Warum der Sommer in Eisenach schon im Frühling seinen großen Auftritt hat? "Der Brauch, den Winter als Strohpuppe zu verbrennen, stammt aus einer Zeit, als die Leute nur zwischen Sommer und Winter unterschieden", erklärt Sommergewinns-Zunftmeister Peter Apel. Erster Tag eines neuen Jahres war für sie der 25. März, an dem Tag habe man den Winter austreiben und den Sommer gewinnen wollen. Peter Apel hat Schriftstücke, die belegen, dass es diesen Brauch schon im 13. Jahrhundert in Eisenach gab. Später wurde das Sommer-Gewinnen auf den 3. Sonntag vor Ostern verlegt. Bei diesem Termin ist es geblieben.
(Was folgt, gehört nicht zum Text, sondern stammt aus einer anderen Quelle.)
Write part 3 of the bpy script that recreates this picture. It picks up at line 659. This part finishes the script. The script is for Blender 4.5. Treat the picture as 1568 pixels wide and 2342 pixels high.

Den großen Festumzug gibt es erst seit 1897. Natürlich spielt bei den Themenwagen der Eisenacher Automobilbau eine Rolle, ebenso die Wartburg. Der wohl berühmteste Sohn der Wartburg-Stadt ist Johann Sebastian Bach. Geboren in Eisenach. Die stellte 132 Jahre den Organisten der Georgenkirche. Noch heute lässt sich auf den Spuren Bachs die Stadt durchstreifen, die auch das älteste Bach-Museum der Welt beherbergt. Weil die Eisenacher in diesem Jahr "500 Jahre Bachfamilie" feiern, haben die Männer der Sommergewinnszunft auch einen Festwagen gezimmert, auf der Mitglieder der Musikerfamilie Platz nehmen werden. Hauptthema jedoch ist die Geschichte des 800 Jahre alten Ehrensteiges. Bis 1850 war der "Stiegk" ein selbstständiger Ort. Im Mittelalter hatten sich hier Leute angesiedelt, die ihr Brot als Fronknechte auf der Wartburg verdienen mussten. "Die Stiegker hatten viel geklaut, sie waren halt arme Hunde", erklärt Zunftmitglied Karl-Heinz Fink lächelnd. Der Kerkerwagen für den großen Festumzug ist schon gezimmert.

Ehrensache, dass auch in dem bis heute sehr traditionsbewussten Viertel jedes Haus am 20. März geschmückt ist. Meist mit den Symbolen des Eisenacher Frühlings: dem Ei als Symbol der Fruchtbarkeit, dem Hahn als Verkünder des Lichts und der Brezel als Symbol für immer wiederkehrendes Leben. Auch bei Hildegard Stein dürfen Ei, Hahn und Brezel nicht fehlen. Doch bastelt sie die - im Gegensatz zu den Blüten - nicht jedes Jahr neu.